The light industrial sector posted 146,557 square feet of net absorption in the first quarter of 2019, considerably more than one year ago when net absorption was negative 49,483 square feet. Light industrial vacancy was 3.7 percent this quarter, compared to 4.1 percent one year ago. Light industrial’s weighted average asking rate increased by $0.13 year-over-year to $0.84 psf NNN. Other than the new 750,000 square foot Google data center under construction in the Henderson submarket, light industrial development remained
light. This means asking rates for light industrial space will probably continue to rise over the course of 2019.

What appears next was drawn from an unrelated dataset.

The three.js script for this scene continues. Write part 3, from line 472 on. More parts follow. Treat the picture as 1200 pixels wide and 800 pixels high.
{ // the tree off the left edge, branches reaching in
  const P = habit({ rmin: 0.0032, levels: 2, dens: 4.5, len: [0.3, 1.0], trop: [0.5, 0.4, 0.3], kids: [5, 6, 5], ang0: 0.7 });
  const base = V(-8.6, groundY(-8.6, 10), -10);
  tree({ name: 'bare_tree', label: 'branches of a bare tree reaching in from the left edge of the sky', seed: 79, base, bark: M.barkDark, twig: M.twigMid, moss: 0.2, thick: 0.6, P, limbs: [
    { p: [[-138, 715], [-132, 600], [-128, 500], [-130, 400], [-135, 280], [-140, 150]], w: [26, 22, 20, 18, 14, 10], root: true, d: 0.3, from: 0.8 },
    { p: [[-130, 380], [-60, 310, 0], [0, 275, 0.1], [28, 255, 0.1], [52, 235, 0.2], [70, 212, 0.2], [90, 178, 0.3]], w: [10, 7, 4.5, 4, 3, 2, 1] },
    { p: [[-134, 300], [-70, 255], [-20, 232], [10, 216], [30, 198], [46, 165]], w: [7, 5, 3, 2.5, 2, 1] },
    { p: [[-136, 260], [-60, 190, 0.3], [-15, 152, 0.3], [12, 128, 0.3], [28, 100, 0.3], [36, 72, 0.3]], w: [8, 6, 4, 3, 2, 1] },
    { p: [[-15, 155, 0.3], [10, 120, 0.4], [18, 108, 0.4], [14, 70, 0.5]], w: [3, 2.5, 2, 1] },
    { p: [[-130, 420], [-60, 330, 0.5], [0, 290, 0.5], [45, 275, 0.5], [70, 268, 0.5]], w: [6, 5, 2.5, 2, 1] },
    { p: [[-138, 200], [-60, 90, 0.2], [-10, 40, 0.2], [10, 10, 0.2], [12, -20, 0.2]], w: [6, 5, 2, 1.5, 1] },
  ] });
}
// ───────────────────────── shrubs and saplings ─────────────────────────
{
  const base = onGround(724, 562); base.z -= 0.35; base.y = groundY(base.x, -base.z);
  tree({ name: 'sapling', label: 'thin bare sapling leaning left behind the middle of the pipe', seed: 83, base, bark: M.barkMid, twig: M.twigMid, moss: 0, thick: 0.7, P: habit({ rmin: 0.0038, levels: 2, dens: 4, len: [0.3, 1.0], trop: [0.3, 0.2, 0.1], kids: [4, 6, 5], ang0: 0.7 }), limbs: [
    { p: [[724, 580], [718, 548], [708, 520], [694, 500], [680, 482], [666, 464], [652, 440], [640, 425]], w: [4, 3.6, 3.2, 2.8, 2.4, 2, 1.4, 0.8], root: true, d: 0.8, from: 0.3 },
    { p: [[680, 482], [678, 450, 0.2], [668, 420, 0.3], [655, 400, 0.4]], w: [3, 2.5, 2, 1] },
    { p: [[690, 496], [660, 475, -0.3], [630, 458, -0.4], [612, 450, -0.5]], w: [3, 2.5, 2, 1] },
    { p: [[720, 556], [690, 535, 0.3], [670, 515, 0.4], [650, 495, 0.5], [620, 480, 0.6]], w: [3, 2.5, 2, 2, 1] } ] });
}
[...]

Incubator space posted negative 22,394 square feet in the first quarter of 2019. This was not particularly good, but was better than one year ago. Incubator vacancy was a healthy 5.6 percent. Flex space did better than incubator, with 69,367 square feet of net absorption bringing vacancy down to 6.3 percent. This was a very healthy level of vacancy for flex product.

It is difficult to predict whether 2019 will meet, beat or fall behind Southern Nevada’s industrial performance in 2018. Numerous projects are now planned or under construction, so steady demand will be met by new supply. The difficulty is predicting how much demand the Valley can expect over the next 12 months. Recession talk is in the air, and though a recession in 2019 does not appear to be likely, just the talk of recession can have a negative impact. We think 2019 will follow a similar trajectory to 2018, with generally strong demand for industrial space and a continued strong level of new warehouse/distribution construction.

“We think 2019 will follow a similar trajectory to 2018, with generally strong demand for industrial space and a continued strong level of new warehouse/distribution construction.”